> _Set problem_: Reproduce exactly, with no pictures, each line from the opening of the material down through the line containing "RAD = math.radians".

> _Recorded data_:
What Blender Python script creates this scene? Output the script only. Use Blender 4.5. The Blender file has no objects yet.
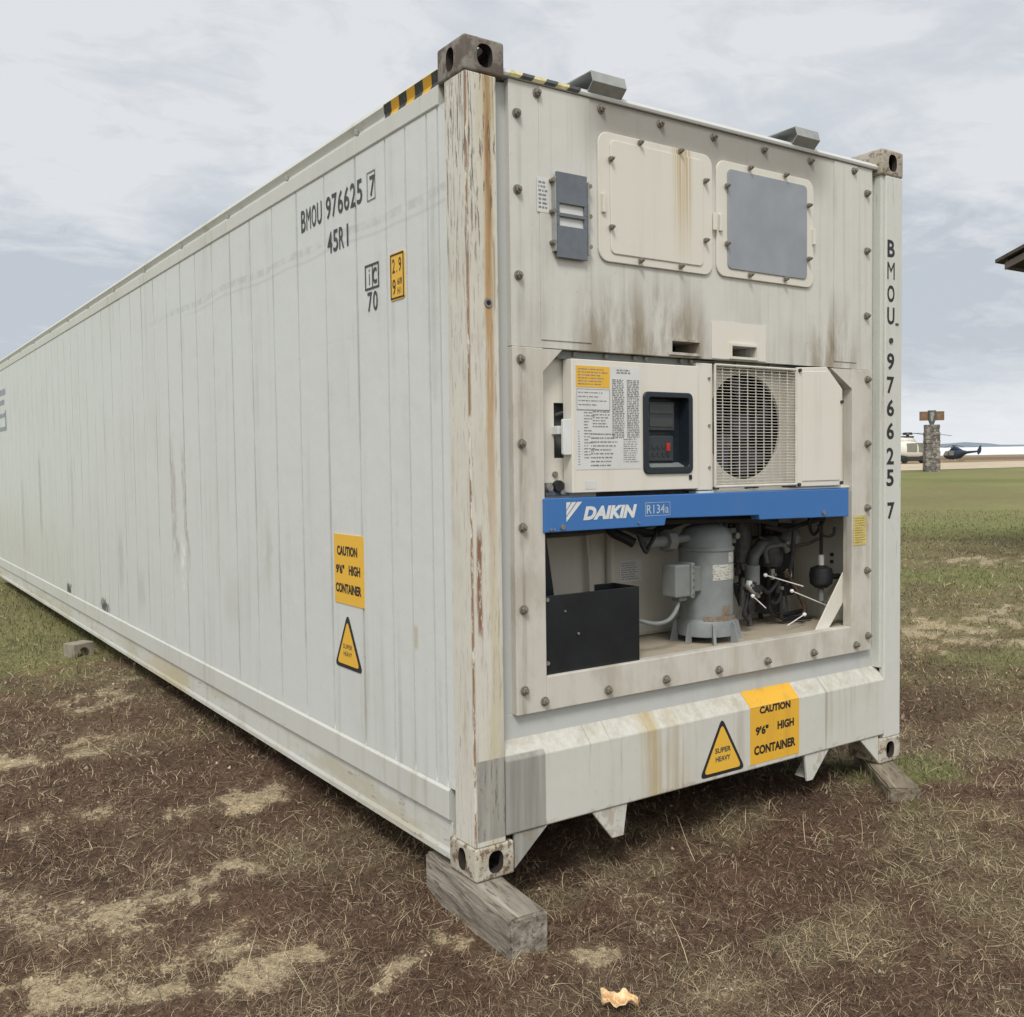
import bpy, bmesh, math, random
import numpy as np
from mathutils import Vector, Matrix, Euler

random.seed(7); rng = np.random.default_rng(11)
scene = bpy.context.scene
COL = scene.collection
RAD = math.radians

# ------------------------------------------------------------------ camera, sky, sun, exposure
# The container rests about half a degree off level: everything of it is built in its own
# coordinates (origin = near bottom corner, x across the end, y along its length) and turned by TILT.
dh = Vector((0.8715172, 0.49027273, 0.00950911))
TILT = dh.rotation_difference(Vector((dh.x, dh.y, 0)))
TM = TILT.to_matrix().to_4x4()
cam_data = bpy.data.cameras.new('camera'); cam = bpy.data.objects.new('camera', cam_data); COL.objects.link(cam)
CM = Matrix(((0.824891266, 0.0365811965, -0.5641065636), (-0.565142127, 0.0304328524, -0.8244320574), (-0.0129913393, 0.9988671872, 0.0457773694)))
CC = Vector((-1.7904426, -2.8659751, 1.4574553))
cam.matrix_world = TM @ (Matrix.Translation(CC) @ CM.to_4x4())
cam_data.sensor_fit = 'HORIZONTAL'; cam_data.sensor_width = 36
cam_data.lens = 36 * 989.23 / 1024
cam_data.clip_start = 0.05; cam_data.clip_end = 20000
scene.camera = cam
EYE = TM @ CC
FWD = TM.to_3x3() @ (CM @ Vector((0, 0, -1))); FWD.z = 0; FWD.normalize()
RGT = Vector((FWD.y, -FWD.x, 0))
def at(lat, dep, z=0.0):
    p = EYE + RGT * lat + FWD * dep
    return Vector((p.x, p.y, z))

SUN_EL, SUN_AZ = 50.0, 222.0     # compass-like azimuth measured from +Y towards +X
sd = Vector((math.sin(RAD(SUN_AZ)) * math.cos(RAD(SUN_EL)), math.cos(RAD(SUN_AZ)) * math.cos(RAD(SUN_EL)), math.sin(RAD(SUN_EL))))
sun_d = bpy.data.lights.new('sun', 'SUN'); sun_d.energy = 1.9; sun_d.angle = RAD(16); sun_d.color = (1.0, 0.955, 0.89)
sun = bpy.data.objects.new('sun', sun_d); COL.objects.link(sun)
sun.rotation_euler = sd.to_track_quat('Z', 'Y').to_euler(); sun.location = (0, 0, 20)

scene.view_settings.view_transform = 'Standard'; scene.view_settings.look = 'None'
scene.view_settings.exposure = 0.14; scene.view_settings.gamma = 1.0
scene.view_settings.use_curve_mapping = False

# ------------------------------------------------------------------ node helper
class NT:
    def __init__(s, tree): s.t = tree; s.n = tree.nodes; s.l = tree.links
    def _set(s, sock, v):
        if v is None: return
        if hasattr(v, 'is_linked') or isinstance(v, bpy.types.NodeSocket): s.l.new(v, sock)
        else:
            if isinstance(v, (tuple, list)) and len(v) == 3 and sock.type == 'RGBA': v = (*v, 1)
            sock.default_value = v
    def math(s, op, a, b=None, c=None, clamp=False):
        n = s.n.new('ShaderNodeMath'); n.operation = op; n.use_clamp = clamp
        for i, v in enumerate((a, b, c)): s._set(n.inputs[i], v)
        return n.outputs[0]
    def add(s, a, b): return s.math('ADD', a, b)
    def sub(s, a, b): return s.math('SUBTRACT', a, b)
    def mul(s, a, b): return s.math('MULTIPLY', a, b)
    def mx(s, a, b): return s.math('MAXIMUM', a, b)
    def mn(s, a, b): return s.math('MINIMUM', a, b)
    def sstep(s, v, lo, hi, o0=0.0, o1=1.0):
        n = s.n.new('ShaderNodeMapRange'); n.interpolation_type = 'SMOOTHSTEP'
        for k, x in (('Value', v), ('From Min', lo), ('From Max', hi), ('To Min', o0), ('To Max', o1)): s._set(n.inputs[k], x)
        return n.outputs['Result']
    def band(s, v, a, b, soft):
        """1 between a and b with soft edges"""
        return s.mul(s.sstep(v, a - soft, a + soft), s.sstep(v, b - soft, b + soft, 1.0, 0.0))
    def coord(s, which='Object'):
        return s.n.new('ShaderNodeTexCoord').outputs[which]
    def sep(s, v):
        n = s.n.new('ShaderNodeSeparateXYZ'); s.l.new(v, n.inputs[0]); return n.outputs
    def comb(s, x, y, z):
        n = s.n.new('ShaderNodeCombineXYZ')
        for i, v in enumerate((x, y, z)): s._set(n.inputs[i], v)
        return n.outputs[0]
    def map(s, v, scale=(1, 1, 1), loc=(0, 0, 0), rot=(0, 0, 0)):
        n = s.n.new('ShaderNodeMapping'); s.l.new(v, n.inputs['Vector'])
        n.inputs['Scale'].default_value = scale; n.inputs['Location'].default_value = loc; n.inputs['Rotation'].default_value = rot
        return n.outputs[0]
    def noise(s, v, scale=5, detail=4, rough=0.55, dist=0.0):
        n = s.n.new('ShaderNodeTexNoise'); s.l.new(v, n.inputs['Vector'])
        n.inputs['Scale'].default_value = scale; n.inputs['Detail'].default_value = detail
        n.inputs['Roughness'].default_value = rough; n.inputs['Distortion'].default_value = dist
        return n.outputs['Fac']
    def vor(s, v, scale=5, feature='F1'):
        n = s.n.new('ShaderNodeTexVoronoi'); n.feature = feature; s.l.new(v, n.inputs['Vector']); n.inputs['Scale'].default_value = scale
        return n.outputs
    def mix(s, f, a, b, mode='MIX'):
        n = s.n.new('ShaderNodeMix'); n.data_type = 'RGBA'; n.blend_type = mode; n.clamp_factor = True
        s._set(n.inputs[0], f); s._set(n.inputs[6], a); s._set(n.inputs[7], b)
        return n.outputs[2]
    def bump(s, h, strength=0.3, dist=0.01):
        n = s.n.new('ShaderNodeBump'); n.inputs['Strength'].default_value = strength; n.inputs['Distance'].default_value = dist
        s.l.new(h, n.inputs['Height']); return n.outputs[0]
    def out(s, color, rough=0.5, metal=0.0, normal=None, spec=0.5, alpha=None):
        b = s.n.get('Principled BSDF') or s.n.new('ShaderNodeBsdfPrincipled')
        s._set(b.inputs['Base Color'], color); s._set(b.inputs['Roughness'], rough); s._set(b.inputs['Metallic'], metal)
        b.inputs['Specular IOR Level'].default_value = spec
        if normal is not None: s.l.new(normal, b.inputs['Normal'])
        return b

def mat(name):
    m = bpy.data.materials.new(name); m.use_nodes = True
    return m, NT(m.node_tree)

# ------------------------------------------------------------------ world: overcast over a Nishita sky
w = bpy.data.worlds.new('World'); scene.world = w; w.use_nodes = True
T = NT(w.node_tree); bg = w.node_tree.nodes['Background']
sky = T.n.new('ShaderNodeTexSky'); sky.sky_type = 'NISHITA'; sky.sun_disc = False
sky.sun_elevation = RAD(SUN_EL); sky.sun_rotation = RAD(SUN_AZ); sky.dust_density = 2.0
gc = T.coord('Generated'); x, y, z = T.sep(gc)
zc = T.mx(z, 0.0)
inv = T.math('DIVIDE', 1.0, T.add(zc, 0.20))
pl = T.comb(T.mul(x, inv), T.mul(y, inv), 0.0)
n1 = T.noise(T.map(pl, (0.75, 0.9, 1), rot=(0, 0, RAD(35))), 2.1, 7, 0.60, 0.6)
n2 = T.noise(T.map(pl, (1, 1.3, 1), (5, 2, 0), (0, 0, RAD(35))), 5.5, 7, 0.62, 0.9)
n3 = T.noise(T.map(pl, (0.3, 0.3, 1), (1.3, 7, 0)), 0.8, 3, 0.5)
cl = T.add(T.mul(n1, 0.55), T.add(T.mul(n2, 0.25), T.mul(n3, 0.20)))
light = (6.9, 7.1, 7.35); dark = (4.9, 5.3, 5.85)
up = T.sstep(zc, 0.10, 0.34)
f = T.add(T.sstep(cl, 0.40, 0.60), T.add(T.mul(up, 0.42), -0.04))
f = T.sub(f, T.mul(T.band(T.add(zc, T.mul(T.sub(n1, 0.5), 0.12)), 0.07, 0.20, 0.05), 0.42))
c = T.mix(f, dark, light)
hz = T.sstep(T.add(zc, T.mul(T.sub(n2, 0.5), 0.10)), 0.01, 0.10, 1.0, 0.0)
c = T.mix(T.mul(hz, 0.75), c, (8.0, 8.3, 8.6))
# the overcast is brighter round the hidden sun
sdir = T.comb(sd.x, sd.y, sd.z)
dt = T.n.new('ShaderNodeVectorMath'); dt.operation = 'DOT_PRODUCT'; T.l.new(gc, dt.inputs[0]); T.l.new(sdir, dt.inputs[1])
gl = T.sstep(dt.outputs['Value'], -0.1, 1.0)
c = T.mix(T.mul(gl, 1.0), c, (10.5, 10.4, 10.2))
c = T.mix(0.04, c, sky.outputs[0])
T.l.new(c, bg.inputs[0]); bg.inputs[1].default_value = 0.1

# ------------------------------------------------------------------ materials
def streak_paint(name, base, dirt=(0.22, 0.19, 0.14), amount=0.35, rough=0.45, rust=0.0, chips=0.0, fine=1.0, cracks=0.0, extra=None, metal=0.0, bumps=0.15):
    m, t = mat(name); co = t.coord(); X, Y, Z = t.sep(co)
    big = t.noise(co, 1.6, 5, 0.6)
    st = t.noise(t.map(co, (14, 14, 0.7)), 1.0, 5, 0.62)
    st2 = t.noise(t.map(co, (46, 46, 1.3), (3, 1, 2)), 1.0, 4, 0.6)
    sp = t.noise(co, 90, 3, 0.6)
    d = t.mul(t.sstep(st, 0.48, 0.78), t.sstep(big, 0.35, 0.65))
    d = t.add(d, t.mul(t.mul(t.sstep(st2, 0.56, 0.8), t.sstep(big, 0.40, 0.7)), 0.7 * fine))
    d = t.add(d, t.mul(t.sstep(big, 0.45, 0.85), 0.35))
    d = t.mul(d, amount)
    c = t.mix(d, base, dirt)
    c = t.mix(t.mul(t.sstep(sp, 0.66, 0.74), 0.25 * min(1, amount * 2)), c, (0.15, 0.13, 0.11))
    if rust > 0:
        r1 = t.noise(t.map(co, (30, 30, 1.6), (7, 3, 1)), 1.0, 5, 0.65)
        r = t.mul(t.sstep(r1, 0.60, 0.72), t.sstep(t.noise(co, 3.3, 3, 0.5), 0.45, 0.62))
        c = t.mix(t.mul(r, rust), c, (0.19, 0.10, 0.04))
    if cracks > 0:
        k1 = t.noise(t.map(co, (70, 70, 5.0), (2, 9, 4)), 1.0, 6, 0.7, 0.4)
        k = t.mul(t.sstep(k1, 0.585, 0.625), t.sstep(t.noise(t.map(co, (9, 9, 1.4), (1, 1, 9)), 1.0, 3, 0.5), 0.46, 0.58))
        c = t.mix(t.mul(k, cracks), c, (0.10, 0.075, 0.055))
    if chips > 0:
        k2 = t.noise(co, 34, 6, 0.7)
        k = t.sstep(k2, 0.71, 0.73)
        c = t.mix(t.mul(k, chips), c, (0.12, 0.09, 0.065))
    if extra: c = extra(t, c, X, Y, Z, co)
    rg = t.add(rough, t.mul(big, 0.25))
    nm = t.bump(t.add(t.noise(co, 7, 4, 0.5), t.mul(st, 0.3)), bumps, 0.01)
    t.out(c, rg, metal, nm, 0.35)
    return m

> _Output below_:
What Blender Python script creates this scene? Output the script only. Use Blender 4.5. The Blender file has no objects yet.
import bpy, bmesh, math, random
import numpy as np
from mathutils import Vector, Matrix, Euler

random.seed(7); rng = np.random.default_rng(11)
scene = bpy.context.scene
COL = scene.collection
RAD = math.radians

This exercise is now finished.